Algunas veces, después de la oración del Padre Nuestro durante la celebración de la misa, le escuché decir: “libranos Señor de todos los males, especialmente del mal del egoísmo”, y pocas semanas antes de partir escribió: “la oración nos recuerda que estamos llamados a hacernos presentes en el camino del que sufre, para acompañarlo, como Él nos acompaña”. Por eso su oración decía “Padre nuestro… hazme sentir hermano de todos y acompañarlos con amor… Tú, que alimentas mi esperanza señalándome la meta en el horizonte: no nos dejes caer en la tentación de cansarnos y líbranos del mal de la angustia y la desesperanza”.

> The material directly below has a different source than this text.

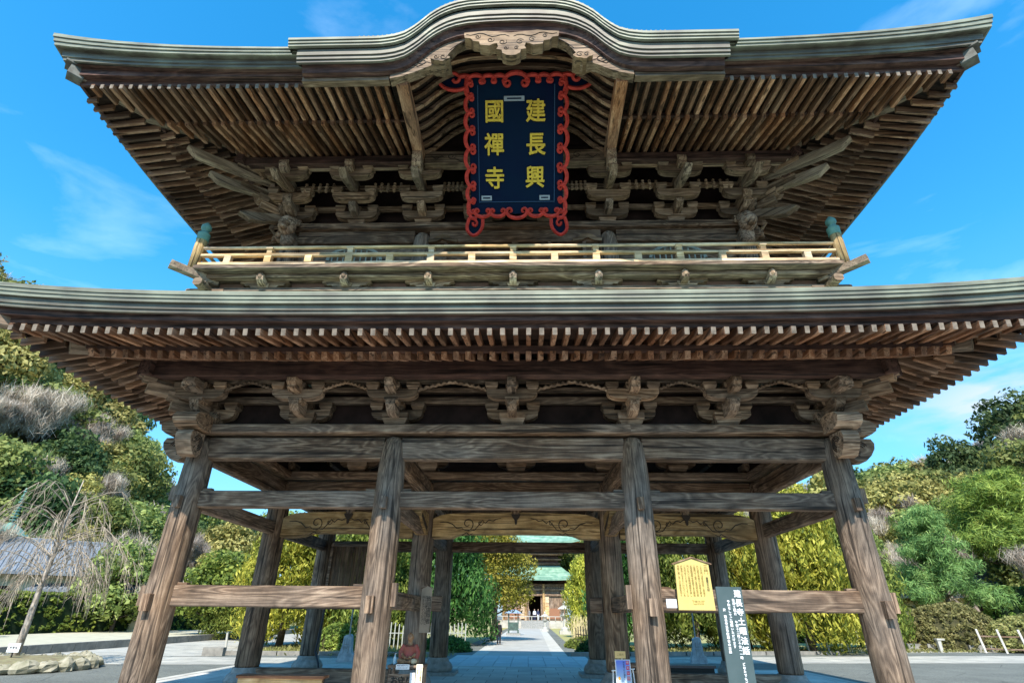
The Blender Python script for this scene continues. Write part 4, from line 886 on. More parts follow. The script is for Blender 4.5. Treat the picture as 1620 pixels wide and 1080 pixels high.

La cercanía de Jorge nos educaba. Nos hacía crecer como personas, nos invitaba a cooperar unos con otros para construir, “en el pedacito de mundo que nos toca, el Reino que soñamos” como él decía. Su inspiración venía del Evangelio, del seguimiento a ese Jesús de quien él dio fiel testimonio y quien le invitaba a ser sal de esta tierra.
Con esta última imagen todavía ilumina, además de nuestro trabajo voluntario, las vidas de las personas que junto a él soñaron un país más justo y solidario. Así como un poquito de sal es suficiente para dar buen sabor a la comida, los voluntarios de todas las causas justas saben que, incluso si no son muchos, pueden hacer la diferencia en la vida de otros, generando nuevas razones para la esperanza, relaciones más fraternas y un sabor nuevo para la vida.
A algunos se les ocurrió que, ante la muerte de una persona apreciada por un jefe de gobierno, debía declararse duelo nacional y bajar la bandera a media asta en los recintos públicos y militares por un par de días. Lo que no se sabe bien es qué hacer para celebrar la vida de quien dedicó su vida a hacer mejor la vida de los demás. Jorge Cela S.J., hubiese cumplido 82 años este 7 de octubre y quizás el mejor modo de agradecer la inmensa suerte de haberlo tenido entre nosotros es soñar un futuro mejor para los pobres y atrevernos a dar pasos para construirlo.